Coaker, together with 20 other young British people, came out as part of the Big Brother movement on the P&O liner Strathaird, chaperoned by Australian journalist Craig McGregor.
The six-week voyage brought them past the Suez Canal and on to Egypt, Yemen, India and Ceylon (today Sri Lanka) before arriving in Sydney Harbour.
In Australia the adventure continued as Coaker picked grapes in Mildura, travelled on the back of an empty coal truck to Melbourne and slept in a field in Ouyen after being discovered in said coal truck.
Coaker remembers the migrant hostel was run by Australians who “didn’t particularly like English people. They were quite nasty actually.”
Coaker also says there was no advice offered to migrants about the differences between their home and Australia.
“I remember the first time me and three others from the hostel went to Bondi, we spent eight hours out in the sun. No sunscreen, bare tops. And the next morning, I had blisters hanging from my arms. They were like little balloons. It was terrible.”
Coaker had planned to return to England at the end of the two years he was required to stay in Australia – leaving any earlier would have meant paying the Australian government back the full fare. However, when he met his wife, Carol, he realised “I had a winner here, I’m not going home”.

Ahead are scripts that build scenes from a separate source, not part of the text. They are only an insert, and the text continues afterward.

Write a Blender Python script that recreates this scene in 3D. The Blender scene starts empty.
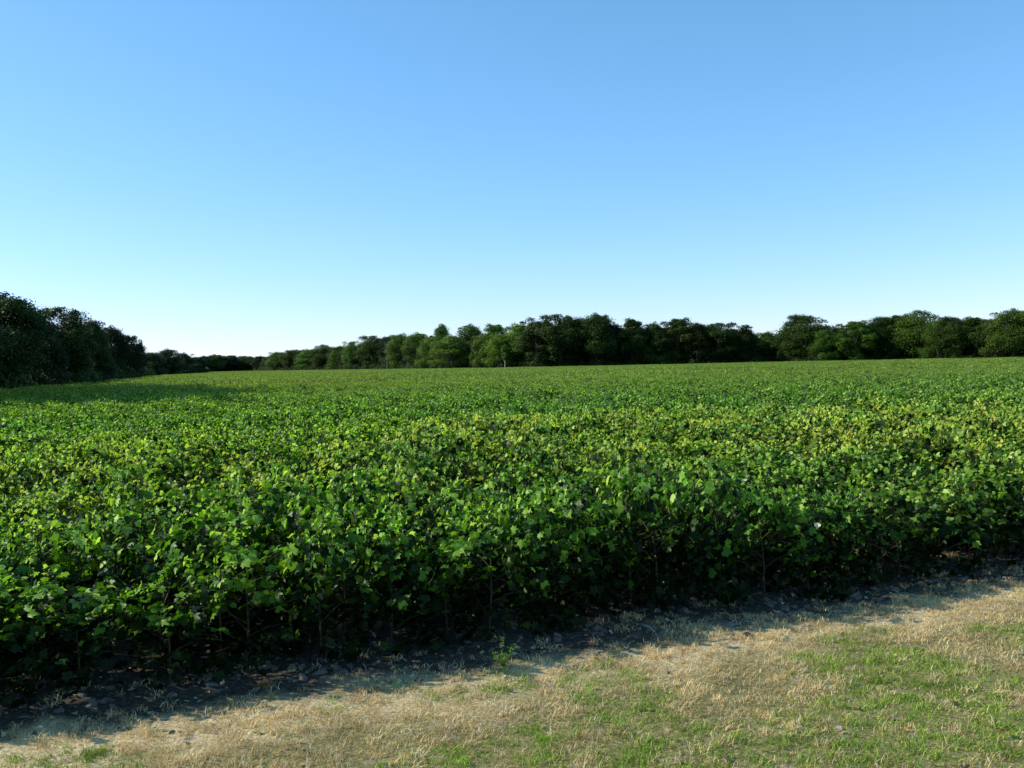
import bpy, math, random
import numpy as np
from mathutils import Vector, Matrix, noise

random.seed(7)
RNG = np.random.default_rng(7)
R = math.radians
sc = bpy.context.scene
C = sc.collection

# ------------------------------------------------------------------ camera model
CAM_H, F_PX = 2.0, 950.0
SUN_AZ, SUN_EL = R(-84), R(32)      # azimuth from +Y (straight ahead), negative = to the left

def horizon(px):
    return 363.5 - (px - 512) * 0.0222

def at(px, Y, z=0.0):
    return Vector(((px - 512) / F_PX * Y, Y, z))

def ground_at(px, py, z=0.0):
    d = (CAM_H - z) * F_PX / (py - horizon(px))
    return Vector(((px - 512) / F_PX * d, d, z))

def sval(x, y):
    """signed distance in front of the first crop row (positive = towards the verge)"""
    return (7.1 + 0.42 * x - y) * 0.922

ROW_DIR = np.array([0.922, 0.3875])
ROW_N = np.array([0.3875, -0.922])
ROW_O = np.array([0.0, 7.1])

# ------------------------------------------------------------------ helpers
def link(o, parent=None):
    C.objects.link(o)
    if parent is not None:
        o.parent = parent
    return o

def mesh_from(name, parts, mat, smooth=False, attr=None):
    """parts: list of (verts Nx3, faces MxK); attr: list of per-vertex float arrays -> 'tint'"""
    vs, loops, starts, tots = [], [], [], []
    nv = nl = 0
    for v, f in parts:
        v = np.asarray(v, dtype=np.float32); f = np.asarray(f, dtype=np.int32)
        vs.append(v); loops.append((f + nv).ravel())
        k = f.shape[1]
        starts.append(np.arange(len(f), dtype=np.int32) * k + nl)
        tots.append(np.full(len(f), k, dtype=np.int32))
        nv += len(v); nl += f.size
    vs = np.concatenate(vs); loops = np.concatenate(loops); starts = np.concatenate(starts); tots = np.concatenate(tots)
    me = bpy.data.meshes.new(name)
    me.vertices.add(nv); me.vertices.foreach_set('co', vs.ravel())
    me.loops.add(nl); me.loops.foreach_set('vertex_index', loops)
    me.polygons.add(len(starts)); me.polygons.foreach_set('loop_start', starts)
    me.polygons.foreach_set('loop_total', tots)
    if smooth:
        me.polygons.foreach_set('use_smooth', np.ones(len(starts), dtype=bool))
    me.update(calc_edges=True)
    me.validate()
    if attr is not None:
        a = me.attributes.new('tint', 'FLOAT', 'POINT')
        a.data.foreach_set('value', np.concatenate(attr).astype(np.float32))
    if mat:
        me.materials.append(mat)
    return me

def tube(pts, rads, n=6):
    pts = np.asarray(pts, float); m = len(pts)
    vs = []
    for i in range(m):
        t = pts[min(i + 1, m - 1)] - pts[max(i - 1, 0)]
        t /= np.linalg.norm(t) + 1e-9
        a = np.cross(t, [0.3, 0.9, 0.1]); a /= np.linalg.norm(a) + 1e-9
        b = np.cross(t, a)
        for k in range(n):
            th = 2 * math.pi * k / n
            vs.append(pts[i] + rads[i] * (math.cos(th) * a + math.sin(th) * b))
    fs = []
    for i in range(m - 1):
        for k in range(n):
            k2 = (k + 1) % n
            fs.append((i * n + k, i * n + k2, (i + 1) * n + k2, (i + 1) * n + k))
    return np.array(vs), np.array(fs)

def unit(a):
    return a / (np.linalg.norm(a, axis=-1, keepdims=True) + 1e-9)

def cards(pos, fwd, nrm, size, outline, faces):
    """instances of a small outline (Kx3) at each position"""
    nrm = unit(nrm); r = unit(np.cross(fwd, nrm)); f = np.cross(nrm, r)
    o = np.asarray(outline, float); n = len(pos); k = len(o)
    v = (pos[:, None, :] + size[:, None, None] * (o[None, :, 0:1] * r[:, None, :] + o[None, :, 1:2] * f[:, None, :] + o[None, :, 2:3] * nrm[:, None, :]))
    fc = (np.asarray(faces)[None] + (np.arange(n) * k)[:, None, None]).reshape(-1, len(faces[0]))
    return v.reshape(-1, 3), fc

def rnd_dirs(n, rng=RNG):
    return unit(rng.normal(size=(n, 3)))

# ------------------------------------------------------------------ materials
def new_mat(name):
    m = bpy.data.materials.new(name); m.use_nodes = True
    nt = m.node_tree; nt.nodes.clear()
    return m, nt, nt.nodes, nt.links

def mixrgb(nt, fac, a, b, mode='MIX'):
    n = nt.nodes.new('ShaderNodeMix'); n.data_type = 'RGBA'; n.blend_type = mode
    for sock, v in ((n.inputs[0], fac), (n.inputs[6], a), (n.inputs[7], b)):
        if hasattr(v, 'links') or isinstance(v, bpy.types.NodeSocket):
            nt.links.new(v, sock)
        elif isinstance(v, (tuple, list)):
            sock.default_value = (*v, 1.0) if len(v) == 3 else v
        else:
            sock.default_value = v
    return n.outputs[2]

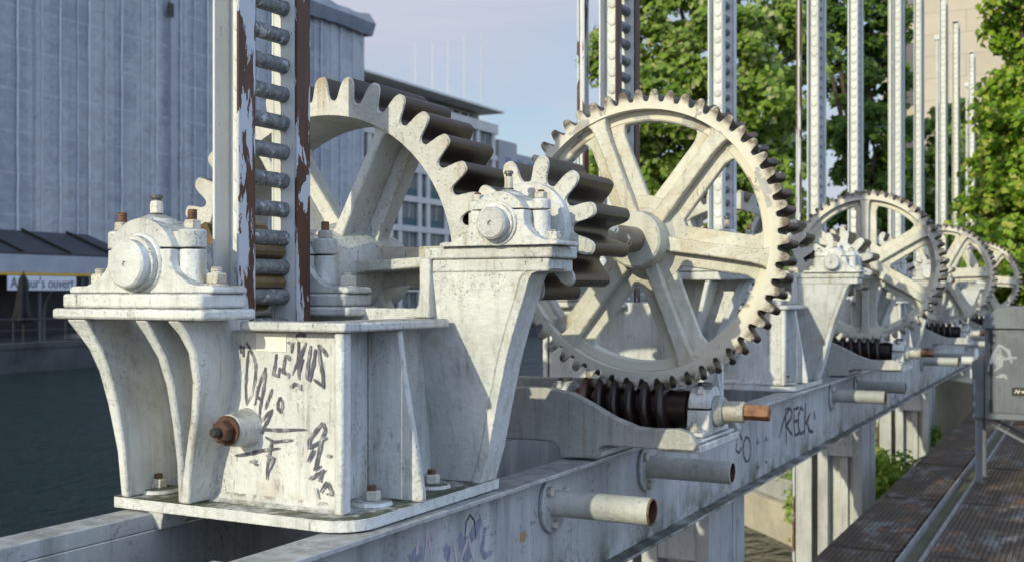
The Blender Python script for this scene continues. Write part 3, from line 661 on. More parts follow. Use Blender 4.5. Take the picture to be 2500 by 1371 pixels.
PU = [([(680, 1000), (760, 930), (830, 890)], .05, 0), ([(1070, 830), (1100, 900), (1130, 960)], .04, 0), ([(1230, 710), (1290, 850), (1480, 530)], .05, 0), ([(1525, 620), (1480, 880), (1520, 940), (1600, 890)], .024, 0), ([(1290, 1000), (1330, 900), (1300, 820)], .05, 0),
      ([(850, 1005), (880, 650), (990, 630), (1000, 700)], .012, 1), ([(930, 1005), (890, 690)], .012, 1), ([(770, 760), (765, 920)], .018, 1), ([(1115, 1005), (1165, 800), (1205, 1005)], .014, 1), ([(1235, 1005), (1335, 730), (1395, 990)], .016, 1), ([(1295, 750), (1310, 560), (1355, 480), (1400, 540), (1418, 750)], .007, 2)]
for m, nm in ((0, 'purple'), (1, 'pink'), (2, 'spray')):
    mb = MB()
    for st, wd, mm in PU:
        if mm == m: mb.ribbon([pt(850+x/4.545, 1150+y/4.545, X=-1.7938+.0028*m*0+.0004*m) for x, y in st], wd, (1, 0, 0))
    obj('graffiti', mb, M[nm], gird)
mb = MB(); a = pt(1270, 1299, X=-1.793); b = pt(1283, 1318, X=-1.793); mb.box(-1.7938, -1.7925, a.y, b.y, b.z, a.z); obj('sticker', mb, M['tan'], gird)
mb = MB(); mb.box(-2.60, -2.486, -3, 29, -.70, -.65); mb.box(-2.51, -2.4862, -3, 29, -1.09, -.7003); mb.box(-2.60, -2.486, -3, 29, -1.113, -1.0903)
tag(obj('girder', mb, M['beam'], None, .004, org=(-2.54, 2, -1.11)), 'long grey channel girder on the river side under the castings', 'girder')
M['pier'] = paint('pier_paint', (.52, .53, .52), (.44, .45, .45), .62, .66, streak=.7, dirt=.3, rust=.7, edge=0)
t = thing('gate_pier', 'white steel gate pier below the girders in front of the nearest hoist', 'pier', (-2.4, 2.0, -4), 'steel gate piers')
def col_h(mb, x0, x1, y0, y1, z0, z1):
    mb.box(x0, x1, y0, y0+.02, z0, z1); mb.box(x0, x1, y1-.02, y1, z0, z1); mb.box((x0+x1)/2-.01, (x0+x1)/2+.01, y0+.0205, y1-.0205, z0, z1)
mb = MB(); col_h(mb, -2.72, -2.56, 1.60, 1.95, -4, -1.12); mb.box(-2.75, -2.725, 1.58, 1.97, -4, -1.12, 1); obj('column', mb, [M['pier'], M['flake']], t, .004)
mb = MB(); mb.box(-2.50, -2.40, 1.60, 2.35, -4, -1.125); obj('column', mb, M['pier'], t, .004)
mb = MB(); mb.box(-2.15, -2.065, 1.60, 1.85, -4, -.73); mb.box(-2.14, -2.075, 1.8505, 2.10, -4, -.73); mb.box(-2.15, -2.065, 2.1005, 2.35, -4, -.73); obj('column', mb, M['pier'], t, .004)
mb = MB(); mb.box(-2.3995, -2.1505, 1.61, 1.70, -1.62, -1.20); obj('header', mb, M['pier'], t, .004)
mb = MB(); mb.box(-2.3995, -2.1505, 1.74, 1.78, -4, -.9); mb.box(-2.30, -2.22, 1.69, 1.7395, -4, -1.63); obj('gate_panel', mb, M['pier'], t, .003)
for y, z in ((1.72, -2.0), (2.2, -1.75)):
    mb = MB(); mb.box(-2.066, -2.06, y-.03, y+.03, z-.5, z+.3); obj('slot_cover', mb, M['pipe'], t, .002)
for k in range(1, 6):
    c = copy_tree(t); c.location.y += PER*k; c['label'] = 'white steel gate pier below the girders '+('between the nearest and second hoist', 'between the second and third hoist', 'between the third and fourth hoist', 'between the fourth and farthest hoist', 'beyond the farthest hoist')[k-1]
# ---------------------------------------------------------------- walkway with its gutter, cabinet
def grate_mat():
    t = NT('rusty_grating'); c = t.mix(t.ramp(t.noise(6, 7, .7), .35, .65), (.045, .031, .021), (.095, .064, .042))
    p = t.mul(t.ramp(t.noise(9, 9, .74, (1, .35, 1)), .50, .58), t.ramp(t.noise(1.1, 5), .44, .58)); c = t.mix(t.mul(p, .75), c, (.20, .205, .205))
    r = t.ramp(t.noise(3, 7, .65), .57, .66); c = t.mix(r, c, (.24, .10, .035))
    return t.col(c).rough(.7).bump(t.noise(60, 4), .5, .004).mat
M['grate'] = grate_mat()
M['gutter'] = noisy('mossy_gutter', (.11, .11, .07), (.06, .065, .025), 3, .7, .3)
M['gutter_rail'] = noisy('worn_grey_rail', (.30, .31, .31), (.16, .155, .14), 6, .6, .3)
def walkway(x0, x1, name):
    mb = MB()
    for k in range(-1, 13):
        y0 = -.53+2.0*k; mb.box(x0, x1, y0+.006, y0+1.994, -1.69, -1.664); [mb.box(x0+.003, x1-.003, y0+.12*j, y0+.12*j+.008, -1.6635, -1.6452) for j in range(1, 16)]
        mb.box(x0, x1, y0+.01, y0+.035, -1.6548, -1.648); mb.box(x0, x1, y0+1.965, y0+1.99, -1.6548, -1.648)
        x = x0+.004
        while x < x1-.03:
            mb.box(x, min(x+.029, x1-.004), y0+.036, y0+1.964, -1.6548, -1.645+.0008*random.random()); x += .034
    return struct(name, mb, M['grate'])
walkway(-1.565, -1.09, 'walkway'); walkway(-.95, .75, 'walkway')
mb = MB(); mb.box(-1.085, -.955, -2, 26, -1.70, -1.675); mb.box(-1.089, -1.075, -2, 26, -1.6745, -1.62, 1); mb.box(-.965, -.951, -2, 26, -1.6745, -1.62, 1); struct('walkway_gutter', mb, [M['gutter'], M['gutter_rail']])
M['cab'] = paint('cabinet_grey_paint', (.17, .19, .21), (.135, .15, .17), .64, .72, streak=.5, dirt=.2, rust=.8)
t = thing('control_cabinet', 'grey metal cabinet with rounded hood and white paint smears on the walkway', 'cabinet', (-.6, 10.75, -1.65))
yc = 10.5; xl = pt(2398, 800, Y=yc).x; z2 = pt(2398, 802, Y=yc).z; zt = pt(2450, 748, Y=yc).z; zb = pt(2400, 1022, Y=yc).z; xr = xl+.95
pl = [(xl, z2+.003)]+[(xl+.22-.22*math.cos(R(a)), z2+.003+(zt-z2)*math.sin(R(a))) for a in range(10, 91, 10)]+[(xr, zt), (xr, z2+.003)]
mb = MB(); mb.prism(pl, 'y', yc-.03, yc+.55); obj('hood', mb, M['cab'], t, .008)
mb = MB(); mb.box(xl+.02, xr, yc, yc+.5, zb, z2); obj('body', mb, M['cab'], t, .008)
mb = MB(); mb.box(xl-.085, xl+.0195, yc+.02, yc+.42, zb, z2-.28); obj('side_box', mb, M['cab'], t, .012)
mb = MB(); mb.box(xl+.085, xr-.02, yc-.012, yc-.001, zb+.06, z2-.03); dr = obj('door', mb, M['cab'], t, .004)
mb = MB()
for z in (z2-.06, z2-.35, zb+.12): mb.tube([(xl+.07, yc-.012, z-.05), (xl+.07, yc-.012, z+.05)], .011, 8)
mb.box(xl+.066, xl+.078, yc-.007, yc-.001, zb+.06, z2-.03); obj('hinge', mb, M['dark'], dr)
mb = MB(); c = pt(2425, 880, Y=yc-.0135)
for st in ([(2400, 905), (2412, 868), (2428, 840)], [(2428, 842), (2450, 855), (2458, 885)], [(2430, 850), (2428, 880)], [(2420, 920), (2440, 915), (2446, 925)], [(2418, 862), (2440, 875), (2470, 872)], [(2436, 868), (2430, 892), (2415, 905)]): mb.ribbon([pt(x+12, y, Y=yc-.0135) for x, y in st], .03, (0, -1, 0))
mb.ribbon([pt(2430, 868, Y=yc-.0135), pt(2443, 895, Y=yc-.0135)], .07, (0, -1, 0)); obj('paint_smear', mb, noisy('white_smear', (.36, .38, .39), (.22, .24, .255), 40, .7, .1), dr)
a, b = pt(2470, 944, Y=yc-.014), pt(2500, 966, Y=yc-.014); mb = MB(); mb.box(a.x, b.x+.05, yc-.016, yc-.0135, b.z, a.z); lp = obj('label_plate', mb, M['dark'], dr)
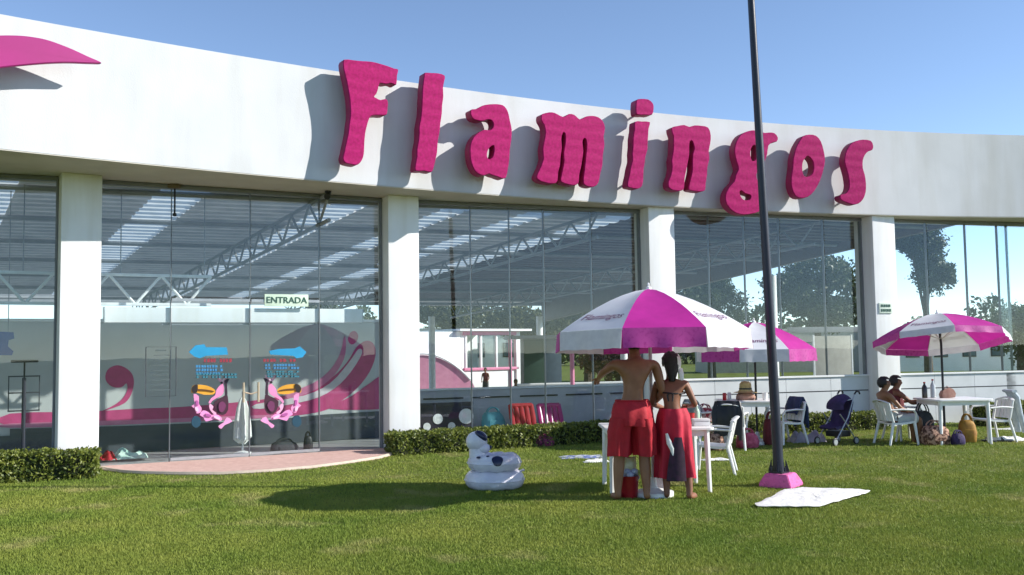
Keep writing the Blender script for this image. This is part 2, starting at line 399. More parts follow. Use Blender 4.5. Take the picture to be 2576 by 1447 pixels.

The promise of better employment opportunities for women was true for Brady, who on receiving her first week’s wages from Mobil Oil told the paymaster she’d received a month’s wages instead of the fortnight. “He said ‘No deary, that’s your wages.’ I couldn’t believe it,” Brady said.
Brady said after the children came along and the family took their first trip back to the UK, 12 years after arriving was when she knew, “I just wanted to come home [to Australia]. I didn’t belong there any more.”
The chief content officer at Stan, Cailah Scobie, said the story of the 10-pound pom migrants was one which was “so relevant to so much of Australia and really hadn’t been seen on screen before”.
The producers wanted to ensure the story was told as authentically as possible and showed multiple points of view.
Aboriginal film-maker Ryan Griffen was brought on board early in the process to bolster the story, both from an Australian perspective but also from a First Nations’ perspective, Scobie said.
The co-production with the BBC came off the strong working relationship they developed as a result of TV series The Tourist, Scobie said. Both collaborations proved organic, “because at their heart, they told stories which are very prescient and relevant for British and Australian audiences”.
The Evening Standard’s review notes the show flips the usual script, making Britons the mistreated migrants “just as British [immigration] policy takes a turn for the worse”.
Thomson says: “I think that the lessons learned is whoever the migrants are that are coming to your country, you have to think hard about how to support them.
“Going to live on the other side of the world, away from all the things that you’re used to, even if the people are speaking the same language, even if they think they’re coming to Britain in the sun, it’s going to be both terribly strange, as well as awfully familiar.
“Anything to make it easier to make the extraordinary adjustment of going from one world to another, is a good investment.”
• In Australia, Ten Pound Poms premieres on Stan on Sunday 14 May. In the UK, it will be aired on BBC One and available on BBC iPlayer at 9pm on the same day.